Если у Чехова, например, один персонаж говорит:
«Сижу и каждую минуту околеванца жду!» – у переводчицы этот человек канителит:
«Я должен сидеть здесь, готовый каждую минуту к тому, что смерть постучится в мою дверь».
Ее идеал – анемичная гладкопись, не имеющая ни цвета, ни запаха, ни каких бы то ни было индивидуальных примет.
Если у Чехова, например, сказано: «Но маменька такая редька», мисс Фелл поправит его: «Но мать так скупа».

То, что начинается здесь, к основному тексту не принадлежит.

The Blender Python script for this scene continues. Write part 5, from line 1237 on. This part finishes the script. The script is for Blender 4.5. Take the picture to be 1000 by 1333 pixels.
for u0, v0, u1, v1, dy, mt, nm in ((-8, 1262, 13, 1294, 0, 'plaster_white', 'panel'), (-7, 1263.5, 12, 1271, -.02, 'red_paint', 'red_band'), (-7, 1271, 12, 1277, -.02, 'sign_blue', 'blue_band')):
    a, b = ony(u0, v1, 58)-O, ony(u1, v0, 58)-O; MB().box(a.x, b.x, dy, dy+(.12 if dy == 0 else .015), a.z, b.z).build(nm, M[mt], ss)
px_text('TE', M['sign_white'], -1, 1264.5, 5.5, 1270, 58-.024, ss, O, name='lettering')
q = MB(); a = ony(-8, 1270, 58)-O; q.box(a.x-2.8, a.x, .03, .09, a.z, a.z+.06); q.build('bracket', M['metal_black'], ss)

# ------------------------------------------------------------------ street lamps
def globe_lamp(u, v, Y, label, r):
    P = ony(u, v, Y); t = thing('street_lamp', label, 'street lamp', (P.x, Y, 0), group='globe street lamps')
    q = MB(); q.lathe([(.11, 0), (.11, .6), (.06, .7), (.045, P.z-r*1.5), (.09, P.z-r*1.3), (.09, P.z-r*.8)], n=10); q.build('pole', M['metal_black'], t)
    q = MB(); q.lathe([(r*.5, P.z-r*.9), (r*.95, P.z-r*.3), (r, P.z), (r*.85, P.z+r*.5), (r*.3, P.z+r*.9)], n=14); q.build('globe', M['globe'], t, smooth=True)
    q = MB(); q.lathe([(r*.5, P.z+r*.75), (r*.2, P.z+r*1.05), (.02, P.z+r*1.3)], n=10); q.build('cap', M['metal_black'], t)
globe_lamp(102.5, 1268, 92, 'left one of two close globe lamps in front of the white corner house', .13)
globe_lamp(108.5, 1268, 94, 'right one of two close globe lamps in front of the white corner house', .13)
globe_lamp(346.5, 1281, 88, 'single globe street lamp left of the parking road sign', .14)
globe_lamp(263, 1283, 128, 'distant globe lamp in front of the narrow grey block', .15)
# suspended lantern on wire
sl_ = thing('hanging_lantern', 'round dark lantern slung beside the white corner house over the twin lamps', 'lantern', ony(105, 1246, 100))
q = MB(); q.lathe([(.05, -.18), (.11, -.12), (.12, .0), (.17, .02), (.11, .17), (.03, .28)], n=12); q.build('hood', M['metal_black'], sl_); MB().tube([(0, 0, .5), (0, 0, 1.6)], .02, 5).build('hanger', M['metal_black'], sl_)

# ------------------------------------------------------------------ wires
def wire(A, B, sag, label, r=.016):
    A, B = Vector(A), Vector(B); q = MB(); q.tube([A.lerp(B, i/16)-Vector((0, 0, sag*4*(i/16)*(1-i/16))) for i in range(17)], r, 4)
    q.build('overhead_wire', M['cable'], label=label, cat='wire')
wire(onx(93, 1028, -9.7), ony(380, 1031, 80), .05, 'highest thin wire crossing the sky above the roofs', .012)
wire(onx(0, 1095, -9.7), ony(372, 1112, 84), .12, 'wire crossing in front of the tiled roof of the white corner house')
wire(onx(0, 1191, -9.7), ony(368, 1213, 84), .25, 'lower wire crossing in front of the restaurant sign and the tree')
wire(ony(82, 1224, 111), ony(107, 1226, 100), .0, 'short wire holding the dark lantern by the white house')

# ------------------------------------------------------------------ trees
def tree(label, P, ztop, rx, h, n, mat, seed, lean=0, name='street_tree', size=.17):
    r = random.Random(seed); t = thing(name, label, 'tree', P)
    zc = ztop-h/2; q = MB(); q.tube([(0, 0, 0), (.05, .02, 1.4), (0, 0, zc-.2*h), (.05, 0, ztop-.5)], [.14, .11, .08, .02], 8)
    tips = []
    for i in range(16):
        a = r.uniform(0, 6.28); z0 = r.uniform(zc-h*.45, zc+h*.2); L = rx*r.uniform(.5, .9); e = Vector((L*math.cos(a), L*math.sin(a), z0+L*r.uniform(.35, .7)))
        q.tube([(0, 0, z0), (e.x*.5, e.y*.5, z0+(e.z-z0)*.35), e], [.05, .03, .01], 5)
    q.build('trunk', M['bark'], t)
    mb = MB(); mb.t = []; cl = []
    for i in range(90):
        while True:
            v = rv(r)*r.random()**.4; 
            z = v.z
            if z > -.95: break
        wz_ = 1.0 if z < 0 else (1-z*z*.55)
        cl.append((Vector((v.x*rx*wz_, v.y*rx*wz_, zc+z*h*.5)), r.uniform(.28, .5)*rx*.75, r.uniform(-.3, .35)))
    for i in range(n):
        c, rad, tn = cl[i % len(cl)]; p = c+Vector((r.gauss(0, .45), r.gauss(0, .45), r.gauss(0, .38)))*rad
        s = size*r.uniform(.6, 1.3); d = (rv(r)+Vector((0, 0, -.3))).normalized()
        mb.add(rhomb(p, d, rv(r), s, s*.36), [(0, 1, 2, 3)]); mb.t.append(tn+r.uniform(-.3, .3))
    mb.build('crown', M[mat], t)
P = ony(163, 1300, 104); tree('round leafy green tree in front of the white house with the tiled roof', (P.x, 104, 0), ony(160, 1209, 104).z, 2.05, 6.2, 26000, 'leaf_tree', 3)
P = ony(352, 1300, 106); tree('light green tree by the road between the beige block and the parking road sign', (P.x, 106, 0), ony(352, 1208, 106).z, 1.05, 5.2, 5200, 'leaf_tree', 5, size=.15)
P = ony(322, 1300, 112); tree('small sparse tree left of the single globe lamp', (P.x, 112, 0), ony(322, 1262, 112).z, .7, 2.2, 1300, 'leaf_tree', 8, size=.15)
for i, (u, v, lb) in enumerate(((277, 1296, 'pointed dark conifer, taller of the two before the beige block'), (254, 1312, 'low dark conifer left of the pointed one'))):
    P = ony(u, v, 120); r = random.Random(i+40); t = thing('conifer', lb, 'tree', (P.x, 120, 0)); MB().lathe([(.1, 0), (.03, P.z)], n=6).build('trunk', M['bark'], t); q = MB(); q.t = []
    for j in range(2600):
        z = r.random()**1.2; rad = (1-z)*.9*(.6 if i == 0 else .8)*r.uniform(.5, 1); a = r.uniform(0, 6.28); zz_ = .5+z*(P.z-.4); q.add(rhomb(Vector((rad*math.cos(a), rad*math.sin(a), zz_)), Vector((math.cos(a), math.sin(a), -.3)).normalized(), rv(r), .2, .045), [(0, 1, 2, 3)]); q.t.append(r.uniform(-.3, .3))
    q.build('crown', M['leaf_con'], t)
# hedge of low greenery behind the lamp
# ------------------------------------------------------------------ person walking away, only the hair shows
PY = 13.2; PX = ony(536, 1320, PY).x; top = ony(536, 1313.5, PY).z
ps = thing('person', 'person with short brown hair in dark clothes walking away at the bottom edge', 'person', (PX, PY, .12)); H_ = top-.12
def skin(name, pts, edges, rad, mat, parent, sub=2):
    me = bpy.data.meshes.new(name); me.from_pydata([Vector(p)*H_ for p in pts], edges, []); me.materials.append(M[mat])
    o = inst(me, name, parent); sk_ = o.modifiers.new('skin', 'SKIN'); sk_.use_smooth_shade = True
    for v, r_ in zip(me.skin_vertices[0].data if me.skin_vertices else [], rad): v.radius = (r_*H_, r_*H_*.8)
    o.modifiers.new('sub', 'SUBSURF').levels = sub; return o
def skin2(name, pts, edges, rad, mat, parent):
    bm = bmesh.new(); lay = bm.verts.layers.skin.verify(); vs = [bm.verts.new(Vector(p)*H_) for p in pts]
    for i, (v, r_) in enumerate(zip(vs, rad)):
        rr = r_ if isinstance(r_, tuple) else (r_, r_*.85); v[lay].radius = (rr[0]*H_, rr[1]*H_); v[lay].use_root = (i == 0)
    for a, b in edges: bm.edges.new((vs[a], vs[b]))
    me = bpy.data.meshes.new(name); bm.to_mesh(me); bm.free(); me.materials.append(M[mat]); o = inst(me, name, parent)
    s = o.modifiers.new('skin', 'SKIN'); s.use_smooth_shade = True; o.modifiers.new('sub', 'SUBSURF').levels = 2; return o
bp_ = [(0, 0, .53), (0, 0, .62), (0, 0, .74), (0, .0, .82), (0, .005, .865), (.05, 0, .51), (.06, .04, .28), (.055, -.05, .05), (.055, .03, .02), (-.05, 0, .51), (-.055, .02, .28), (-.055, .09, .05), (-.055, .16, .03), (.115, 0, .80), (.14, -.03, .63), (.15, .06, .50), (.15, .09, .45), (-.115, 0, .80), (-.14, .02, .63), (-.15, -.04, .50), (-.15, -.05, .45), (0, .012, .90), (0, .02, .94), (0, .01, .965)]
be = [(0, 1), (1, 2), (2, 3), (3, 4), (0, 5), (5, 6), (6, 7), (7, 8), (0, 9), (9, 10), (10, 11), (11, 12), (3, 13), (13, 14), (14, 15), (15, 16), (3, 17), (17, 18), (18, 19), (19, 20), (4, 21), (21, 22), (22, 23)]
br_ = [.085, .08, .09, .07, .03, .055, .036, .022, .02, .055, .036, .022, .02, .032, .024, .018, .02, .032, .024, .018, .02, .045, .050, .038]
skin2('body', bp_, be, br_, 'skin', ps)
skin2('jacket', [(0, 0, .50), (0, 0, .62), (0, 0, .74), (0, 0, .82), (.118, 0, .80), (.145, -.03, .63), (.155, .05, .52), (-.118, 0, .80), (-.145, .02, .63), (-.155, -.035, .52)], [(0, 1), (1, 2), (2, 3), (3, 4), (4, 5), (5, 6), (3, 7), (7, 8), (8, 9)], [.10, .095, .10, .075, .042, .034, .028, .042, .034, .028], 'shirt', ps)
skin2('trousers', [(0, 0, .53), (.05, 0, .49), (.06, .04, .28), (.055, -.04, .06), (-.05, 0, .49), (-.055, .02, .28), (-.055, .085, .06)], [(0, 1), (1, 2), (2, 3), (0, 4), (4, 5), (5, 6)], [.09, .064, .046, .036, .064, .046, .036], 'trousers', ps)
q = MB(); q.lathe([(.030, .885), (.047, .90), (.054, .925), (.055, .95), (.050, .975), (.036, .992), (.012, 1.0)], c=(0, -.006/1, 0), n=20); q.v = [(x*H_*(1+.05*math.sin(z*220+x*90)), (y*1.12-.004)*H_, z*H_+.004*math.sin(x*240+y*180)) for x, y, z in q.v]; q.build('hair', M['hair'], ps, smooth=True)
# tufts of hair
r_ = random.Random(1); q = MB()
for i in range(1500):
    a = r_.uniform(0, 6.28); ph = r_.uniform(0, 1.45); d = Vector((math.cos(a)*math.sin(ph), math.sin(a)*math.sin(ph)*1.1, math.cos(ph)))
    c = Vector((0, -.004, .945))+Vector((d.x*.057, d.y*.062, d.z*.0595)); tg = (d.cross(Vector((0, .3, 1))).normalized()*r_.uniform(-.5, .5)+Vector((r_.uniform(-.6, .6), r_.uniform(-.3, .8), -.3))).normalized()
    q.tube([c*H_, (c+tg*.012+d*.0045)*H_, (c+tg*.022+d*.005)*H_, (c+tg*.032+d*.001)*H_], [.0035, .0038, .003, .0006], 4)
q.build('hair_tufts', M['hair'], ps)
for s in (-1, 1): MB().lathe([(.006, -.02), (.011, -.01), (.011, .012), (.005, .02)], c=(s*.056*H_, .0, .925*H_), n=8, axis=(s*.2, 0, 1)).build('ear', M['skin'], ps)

Если кто-нибудь иронически скажет:
«Помещики тоже, черт подери, землевладельцы!» – она переведет тем же стилем дрянного самоучителя:
«Неужели вы думаете, что вследствие вашего обладания усадьбой вы можете распоряжаться целым миром?»
В результате такой расправы с произведениями Чехова в них стерлись все интонации, все краски, все речевые характеристики каждого из его персонажей, и Медведенко стал похож на Треплева, Львов – на Шабельского, Марфа Бабакина – на Нину Заречную.
Согласитесь, что от этой замены энергичного, выразительного, многоцветного стиля серой и тусклой гладкописью чеховские произведения терпят более тяжелый урон, чем от всех многочисленных словарных ошибок, которыми изобилуют переводы мисс Фелл.
То были только раны, порою царапины, очень легкоизлечимые. А здесь злодейское убийство, уголовщина: полное уничтожение творческой личности Чехова, которая раскрывается нам в его сложном, могучем и динамическом стиле, и подмена его как художника каким-то туповатым и сонным субъектом, который как будто во сне бормочет какие-то нудные фразы.